TASK DIRECTIONS: All lines in which the word "wide" occurs are to be extracted.

· · · · · · ·

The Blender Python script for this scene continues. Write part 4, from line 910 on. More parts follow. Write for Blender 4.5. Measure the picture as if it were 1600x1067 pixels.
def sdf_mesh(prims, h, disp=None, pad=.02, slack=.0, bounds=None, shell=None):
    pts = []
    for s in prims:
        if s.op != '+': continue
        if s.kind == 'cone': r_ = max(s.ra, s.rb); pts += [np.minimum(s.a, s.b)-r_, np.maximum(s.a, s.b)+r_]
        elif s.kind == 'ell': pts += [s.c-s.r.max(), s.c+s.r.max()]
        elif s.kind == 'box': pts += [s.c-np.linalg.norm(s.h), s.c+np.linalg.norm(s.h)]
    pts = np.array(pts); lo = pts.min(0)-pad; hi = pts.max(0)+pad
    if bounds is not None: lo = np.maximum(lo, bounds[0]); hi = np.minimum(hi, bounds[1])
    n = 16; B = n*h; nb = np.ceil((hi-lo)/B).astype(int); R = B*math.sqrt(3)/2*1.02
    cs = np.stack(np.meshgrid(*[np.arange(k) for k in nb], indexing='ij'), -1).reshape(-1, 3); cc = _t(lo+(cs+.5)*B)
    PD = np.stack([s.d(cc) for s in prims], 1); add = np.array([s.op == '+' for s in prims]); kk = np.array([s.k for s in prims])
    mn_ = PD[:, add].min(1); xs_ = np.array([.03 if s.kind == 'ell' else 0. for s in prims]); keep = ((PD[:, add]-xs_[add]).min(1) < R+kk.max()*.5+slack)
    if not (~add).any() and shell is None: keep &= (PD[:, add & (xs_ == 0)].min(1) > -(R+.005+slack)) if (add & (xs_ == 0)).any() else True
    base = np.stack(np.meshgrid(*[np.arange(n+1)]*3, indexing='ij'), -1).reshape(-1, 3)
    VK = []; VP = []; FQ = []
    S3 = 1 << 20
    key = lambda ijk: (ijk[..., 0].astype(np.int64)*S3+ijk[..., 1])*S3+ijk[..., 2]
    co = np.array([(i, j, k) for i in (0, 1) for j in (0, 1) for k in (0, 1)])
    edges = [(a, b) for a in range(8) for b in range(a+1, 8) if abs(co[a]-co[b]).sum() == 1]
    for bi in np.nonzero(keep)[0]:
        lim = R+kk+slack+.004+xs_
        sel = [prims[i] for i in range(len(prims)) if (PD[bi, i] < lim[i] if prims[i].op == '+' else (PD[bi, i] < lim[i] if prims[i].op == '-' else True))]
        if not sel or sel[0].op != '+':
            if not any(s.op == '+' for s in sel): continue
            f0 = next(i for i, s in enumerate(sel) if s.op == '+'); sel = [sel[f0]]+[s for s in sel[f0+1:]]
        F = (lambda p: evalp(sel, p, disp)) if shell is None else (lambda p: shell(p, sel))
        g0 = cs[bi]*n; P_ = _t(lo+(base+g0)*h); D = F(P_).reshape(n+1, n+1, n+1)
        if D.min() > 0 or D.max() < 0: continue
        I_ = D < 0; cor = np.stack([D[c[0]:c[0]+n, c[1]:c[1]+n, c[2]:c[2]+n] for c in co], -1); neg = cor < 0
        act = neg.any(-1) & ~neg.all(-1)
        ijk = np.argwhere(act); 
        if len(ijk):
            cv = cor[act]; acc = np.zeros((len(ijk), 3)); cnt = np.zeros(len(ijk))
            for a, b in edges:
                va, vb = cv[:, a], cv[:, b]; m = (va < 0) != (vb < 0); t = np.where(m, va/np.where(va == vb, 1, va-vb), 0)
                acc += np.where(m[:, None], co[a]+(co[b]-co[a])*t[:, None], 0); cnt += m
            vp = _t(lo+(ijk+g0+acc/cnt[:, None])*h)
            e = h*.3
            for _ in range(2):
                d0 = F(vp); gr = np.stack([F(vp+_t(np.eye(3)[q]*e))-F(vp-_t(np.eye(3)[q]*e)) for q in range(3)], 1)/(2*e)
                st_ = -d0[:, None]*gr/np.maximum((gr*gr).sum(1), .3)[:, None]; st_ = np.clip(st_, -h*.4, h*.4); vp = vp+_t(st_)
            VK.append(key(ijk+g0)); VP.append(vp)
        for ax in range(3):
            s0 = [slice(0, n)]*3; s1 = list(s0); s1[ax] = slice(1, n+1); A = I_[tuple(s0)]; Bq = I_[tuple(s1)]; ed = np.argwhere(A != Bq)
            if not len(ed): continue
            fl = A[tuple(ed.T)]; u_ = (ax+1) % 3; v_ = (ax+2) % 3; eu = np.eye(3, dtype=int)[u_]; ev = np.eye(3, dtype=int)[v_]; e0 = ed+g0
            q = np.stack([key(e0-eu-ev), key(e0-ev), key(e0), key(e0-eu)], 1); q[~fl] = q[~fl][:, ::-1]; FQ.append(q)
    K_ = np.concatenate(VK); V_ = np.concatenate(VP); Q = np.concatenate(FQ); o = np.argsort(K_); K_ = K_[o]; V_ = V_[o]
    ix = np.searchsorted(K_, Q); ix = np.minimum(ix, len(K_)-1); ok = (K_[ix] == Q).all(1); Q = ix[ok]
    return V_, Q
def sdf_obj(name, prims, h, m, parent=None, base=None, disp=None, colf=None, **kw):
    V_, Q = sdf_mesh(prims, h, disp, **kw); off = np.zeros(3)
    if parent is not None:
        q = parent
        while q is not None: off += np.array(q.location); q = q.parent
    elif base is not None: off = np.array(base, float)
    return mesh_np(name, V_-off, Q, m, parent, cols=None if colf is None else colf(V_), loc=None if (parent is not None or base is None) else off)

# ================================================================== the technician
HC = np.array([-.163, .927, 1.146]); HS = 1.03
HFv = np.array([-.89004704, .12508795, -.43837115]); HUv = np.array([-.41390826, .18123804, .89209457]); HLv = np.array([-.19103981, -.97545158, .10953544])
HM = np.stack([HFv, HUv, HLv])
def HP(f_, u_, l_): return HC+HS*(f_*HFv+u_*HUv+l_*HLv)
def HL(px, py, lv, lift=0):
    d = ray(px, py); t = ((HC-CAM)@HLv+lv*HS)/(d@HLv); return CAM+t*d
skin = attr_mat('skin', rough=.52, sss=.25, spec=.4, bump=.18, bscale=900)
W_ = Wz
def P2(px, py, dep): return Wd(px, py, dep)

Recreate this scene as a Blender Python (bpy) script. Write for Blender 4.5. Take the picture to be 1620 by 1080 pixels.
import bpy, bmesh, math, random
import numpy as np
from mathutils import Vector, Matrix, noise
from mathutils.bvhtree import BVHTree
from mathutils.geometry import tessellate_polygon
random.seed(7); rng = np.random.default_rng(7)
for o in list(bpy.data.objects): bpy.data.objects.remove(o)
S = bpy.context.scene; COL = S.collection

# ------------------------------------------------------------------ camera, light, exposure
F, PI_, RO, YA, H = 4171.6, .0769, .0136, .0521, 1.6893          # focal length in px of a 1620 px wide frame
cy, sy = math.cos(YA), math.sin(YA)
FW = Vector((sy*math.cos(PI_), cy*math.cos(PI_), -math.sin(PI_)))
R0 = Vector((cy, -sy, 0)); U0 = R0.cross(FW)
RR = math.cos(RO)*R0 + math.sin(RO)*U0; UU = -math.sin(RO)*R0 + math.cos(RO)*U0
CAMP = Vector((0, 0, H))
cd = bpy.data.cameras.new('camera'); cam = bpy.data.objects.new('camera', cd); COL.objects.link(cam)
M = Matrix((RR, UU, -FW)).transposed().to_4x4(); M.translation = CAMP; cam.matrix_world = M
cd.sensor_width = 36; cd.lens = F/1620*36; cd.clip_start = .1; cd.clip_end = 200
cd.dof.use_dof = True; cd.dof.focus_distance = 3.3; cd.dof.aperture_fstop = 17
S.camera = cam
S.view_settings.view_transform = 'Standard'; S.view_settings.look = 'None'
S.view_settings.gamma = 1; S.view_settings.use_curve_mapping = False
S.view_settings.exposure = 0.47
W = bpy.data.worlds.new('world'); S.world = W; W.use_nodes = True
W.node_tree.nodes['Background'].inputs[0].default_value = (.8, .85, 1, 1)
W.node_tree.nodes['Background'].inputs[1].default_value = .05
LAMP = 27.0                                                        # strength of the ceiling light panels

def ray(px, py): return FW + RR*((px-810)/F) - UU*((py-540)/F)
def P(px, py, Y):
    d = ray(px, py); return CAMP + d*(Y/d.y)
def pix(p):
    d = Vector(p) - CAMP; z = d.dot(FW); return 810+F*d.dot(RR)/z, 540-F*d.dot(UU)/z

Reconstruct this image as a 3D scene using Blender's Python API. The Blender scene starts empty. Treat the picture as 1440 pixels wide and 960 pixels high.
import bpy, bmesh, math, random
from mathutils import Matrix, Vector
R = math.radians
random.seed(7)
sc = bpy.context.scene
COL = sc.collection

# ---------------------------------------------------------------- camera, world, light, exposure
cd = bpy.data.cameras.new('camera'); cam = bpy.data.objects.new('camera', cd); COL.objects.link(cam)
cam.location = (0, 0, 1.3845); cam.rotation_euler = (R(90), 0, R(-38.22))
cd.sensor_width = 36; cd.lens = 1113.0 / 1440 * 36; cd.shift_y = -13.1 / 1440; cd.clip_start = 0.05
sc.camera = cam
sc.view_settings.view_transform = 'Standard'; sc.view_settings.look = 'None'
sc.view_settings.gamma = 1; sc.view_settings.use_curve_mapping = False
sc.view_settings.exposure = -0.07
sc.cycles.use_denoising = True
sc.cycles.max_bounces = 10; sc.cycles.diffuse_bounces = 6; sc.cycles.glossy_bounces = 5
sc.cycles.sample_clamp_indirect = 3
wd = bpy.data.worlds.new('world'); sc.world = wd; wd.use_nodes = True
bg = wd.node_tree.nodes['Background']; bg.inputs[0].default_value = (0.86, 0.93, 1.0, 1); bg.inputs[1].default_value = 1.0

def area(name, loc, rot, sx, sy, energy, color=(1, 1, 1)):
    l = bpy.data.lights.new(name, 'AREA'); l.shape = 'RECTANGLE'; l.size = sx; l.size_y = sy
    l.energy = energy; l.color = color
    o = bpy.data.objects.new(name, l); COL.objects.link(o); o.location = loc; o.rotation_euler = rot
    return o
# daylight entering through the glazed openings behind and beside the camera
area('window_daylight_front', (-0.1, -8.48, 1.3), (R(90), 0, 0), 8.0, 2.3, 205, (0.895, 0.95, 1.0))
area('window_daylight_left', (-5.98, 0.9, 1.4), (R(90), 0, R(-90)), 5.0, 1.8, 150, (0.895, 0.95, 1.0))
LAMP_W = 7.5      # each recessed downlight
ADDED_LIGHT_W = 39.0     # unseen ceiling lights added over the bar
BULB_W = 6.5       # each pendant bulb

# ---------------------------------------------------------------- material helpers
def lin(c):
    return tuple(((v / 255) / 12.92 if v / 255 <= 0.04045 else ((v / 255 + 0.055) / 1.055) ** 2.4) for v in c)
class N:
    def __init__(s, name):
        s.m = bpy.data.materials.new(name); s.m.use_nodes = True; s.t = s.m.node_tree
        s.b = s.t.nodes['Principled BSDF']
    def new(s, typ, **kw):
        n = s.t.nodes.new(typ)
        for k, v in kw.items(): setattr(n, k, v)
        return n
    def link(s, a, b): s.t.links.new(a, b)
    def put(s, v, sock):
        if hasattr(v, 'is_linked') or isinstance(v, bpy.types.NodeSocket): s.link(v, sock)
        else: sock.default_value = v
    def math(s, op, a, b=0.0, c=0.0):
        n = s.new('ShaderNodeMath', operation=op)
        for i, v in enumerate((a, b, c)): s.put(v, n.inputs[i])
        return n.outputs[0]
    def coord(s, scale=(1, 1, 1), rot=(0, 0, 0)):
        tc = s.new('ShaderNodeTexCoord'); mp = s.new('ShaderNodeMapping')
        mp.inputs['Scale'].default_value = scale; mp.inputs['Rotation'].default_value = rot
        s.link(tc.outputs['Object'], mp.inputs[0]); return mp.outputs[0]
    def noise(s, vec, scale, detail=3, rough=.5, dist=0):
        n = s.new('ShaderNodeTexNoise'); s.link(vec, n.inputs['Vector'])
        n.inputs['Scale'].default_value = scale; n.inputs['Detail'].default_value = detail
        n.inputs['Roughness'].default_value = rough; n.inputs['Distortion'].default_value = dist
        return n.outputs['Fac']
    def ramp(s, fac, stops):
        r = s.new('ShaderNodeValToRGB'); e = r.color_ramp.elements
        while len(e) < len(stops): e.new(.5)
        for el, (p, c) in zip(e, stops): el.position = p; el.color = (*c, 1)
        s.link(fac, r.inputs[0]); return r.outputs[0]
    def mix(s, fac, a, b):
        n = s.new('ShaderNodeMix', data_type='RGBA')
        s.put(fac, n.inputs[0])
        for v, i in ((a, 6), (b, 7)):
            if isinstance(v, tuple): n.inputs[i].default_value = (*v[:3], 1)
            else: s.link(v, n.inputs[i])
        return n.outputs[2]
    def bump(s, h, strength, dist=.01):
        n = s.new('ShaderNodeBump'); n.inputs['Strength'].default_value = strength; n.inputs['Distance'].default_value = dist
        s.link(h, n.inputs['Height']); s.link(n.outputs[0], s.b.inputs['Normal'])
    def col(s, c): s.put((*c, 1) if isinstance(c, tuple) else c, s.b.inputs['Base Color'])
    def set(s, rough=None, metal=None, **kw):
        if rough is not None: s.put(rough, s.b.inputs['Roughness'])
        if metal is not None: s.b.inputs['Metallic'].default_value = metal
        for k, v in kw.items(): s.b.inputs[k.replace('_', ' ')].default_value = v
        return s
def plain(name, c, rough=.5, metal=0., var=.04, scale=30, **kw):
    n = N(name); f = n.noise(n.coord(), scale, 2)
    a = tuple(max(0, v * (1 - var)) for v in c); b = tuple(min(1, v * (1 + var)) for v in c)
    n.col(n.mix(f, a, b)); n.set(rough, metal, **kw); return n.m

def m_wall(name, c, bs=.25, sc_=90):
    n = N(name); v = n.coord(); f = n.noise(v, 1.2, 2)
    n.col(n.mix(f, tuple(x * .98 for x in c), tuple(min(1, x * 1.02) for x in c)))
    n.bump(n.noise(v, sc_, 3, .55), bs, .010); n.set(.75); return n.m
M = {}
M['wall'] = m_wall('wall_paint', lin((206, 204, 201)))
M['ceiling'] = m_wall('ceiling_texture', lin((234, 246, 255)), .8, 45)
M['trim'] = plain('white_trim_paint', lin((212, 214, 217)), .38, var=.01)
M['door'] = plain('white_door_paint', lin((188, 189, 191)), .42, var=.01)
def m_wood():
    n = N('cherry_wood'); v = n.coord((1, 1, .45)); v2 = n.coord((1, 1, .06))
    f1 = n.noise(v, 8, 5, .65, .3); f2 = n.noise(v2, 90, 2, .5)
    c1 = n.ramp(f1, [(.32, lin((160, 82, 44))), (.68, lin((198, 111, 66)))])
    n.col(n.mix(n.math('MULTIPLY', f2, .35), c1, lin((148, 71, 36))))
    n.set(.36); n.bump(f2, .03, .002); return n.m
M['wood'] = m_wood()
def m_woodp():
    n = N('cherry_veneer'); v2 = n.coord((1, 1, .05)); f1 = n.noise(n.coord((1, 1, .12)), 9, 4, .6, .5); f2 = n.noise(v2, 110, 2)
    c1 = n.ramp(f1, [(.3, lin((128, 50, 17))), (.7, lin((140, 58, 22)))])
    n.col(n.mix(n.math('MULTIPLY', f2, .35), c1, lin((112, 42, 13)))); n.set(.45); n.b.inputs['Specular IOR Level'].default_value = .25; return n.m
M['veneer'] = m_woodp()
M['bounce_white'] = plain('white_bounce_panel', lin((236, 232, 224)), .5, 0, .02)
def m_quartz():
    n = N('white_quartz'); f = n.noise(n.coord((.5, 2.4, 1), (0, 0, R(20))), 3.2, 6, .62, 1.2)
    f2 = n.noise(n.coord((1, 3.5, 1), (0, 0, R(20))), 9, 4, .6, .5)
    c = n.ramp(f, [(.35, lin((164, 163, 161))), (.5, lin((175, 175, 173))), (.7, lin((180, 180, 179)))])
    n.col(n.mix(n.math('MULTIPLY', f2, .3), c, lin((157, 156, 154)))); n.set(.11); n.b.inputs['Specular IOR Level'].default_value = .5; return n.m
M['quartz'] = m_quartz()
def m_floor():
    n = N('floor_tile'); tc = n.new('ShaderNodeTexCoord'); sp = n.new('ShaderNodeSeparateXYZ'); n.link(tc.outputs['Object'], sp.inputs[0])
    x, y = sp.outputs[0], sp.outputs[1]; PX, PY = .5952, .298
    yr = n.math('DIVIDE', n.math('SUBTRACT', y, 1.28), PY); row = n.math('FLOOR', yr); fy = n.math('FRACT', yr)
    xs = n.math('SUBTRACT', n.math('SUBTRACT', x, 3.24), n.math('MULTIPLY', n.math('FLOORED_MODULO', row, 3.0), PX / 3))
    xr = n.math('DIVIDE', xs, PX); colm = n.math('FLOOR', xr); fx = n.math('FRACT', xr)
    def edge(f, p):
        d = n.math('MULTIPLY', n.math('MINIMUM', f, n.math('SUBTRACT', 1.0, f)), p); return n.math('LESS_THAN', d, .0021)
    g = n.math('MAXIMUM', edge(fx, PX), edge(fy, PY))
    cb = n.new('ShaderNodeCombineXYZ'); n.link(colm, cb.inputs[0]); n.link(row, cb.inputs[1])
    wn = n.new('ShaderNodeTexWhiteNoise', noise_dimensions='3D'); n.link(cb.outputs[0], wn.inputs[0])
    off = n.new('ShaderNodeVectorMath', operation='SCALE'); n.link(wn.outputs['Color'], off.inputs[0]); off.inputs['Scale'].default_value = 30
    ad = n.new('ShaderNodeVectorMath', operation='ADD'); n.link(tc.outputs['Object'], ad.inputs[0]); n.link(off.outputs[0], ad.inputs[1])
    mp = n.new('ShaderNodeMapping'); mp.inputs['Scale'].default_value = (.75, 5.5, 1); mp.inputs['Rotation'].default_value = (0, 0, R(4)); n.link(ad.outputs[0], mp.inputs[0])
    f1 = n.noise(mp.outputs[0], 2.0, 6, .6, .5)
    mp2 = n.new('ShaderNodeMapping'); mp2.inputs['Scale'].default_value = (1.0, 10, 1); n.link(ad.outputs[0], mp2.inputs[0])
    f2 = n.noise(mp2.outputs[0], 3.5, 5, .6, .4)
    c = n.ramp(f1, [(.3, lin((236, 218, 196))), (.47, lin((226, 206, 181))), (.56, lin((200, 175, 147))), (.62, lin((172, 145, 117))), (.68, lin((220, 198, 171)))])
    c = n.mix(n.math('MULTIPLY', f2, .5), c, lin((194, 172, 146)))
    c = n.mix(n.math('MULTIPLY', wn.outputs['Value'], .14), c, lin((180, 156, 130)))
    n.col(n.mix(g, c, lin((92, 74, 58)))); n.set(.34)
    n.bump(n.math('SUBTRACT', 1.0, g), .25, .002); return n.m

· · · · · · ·

OUTPUT BELOW:
F, PI_, RO, YA, H = 4171.6, .0769, .0136, .0521, 1.6893          # focal length in px of a 1620 px wide frame
Reconstruct this image as a 3D scene using Blender's Python API. The Blender scene starts empty. Treat the picture as 1440 pixels wide and 960 pixels high.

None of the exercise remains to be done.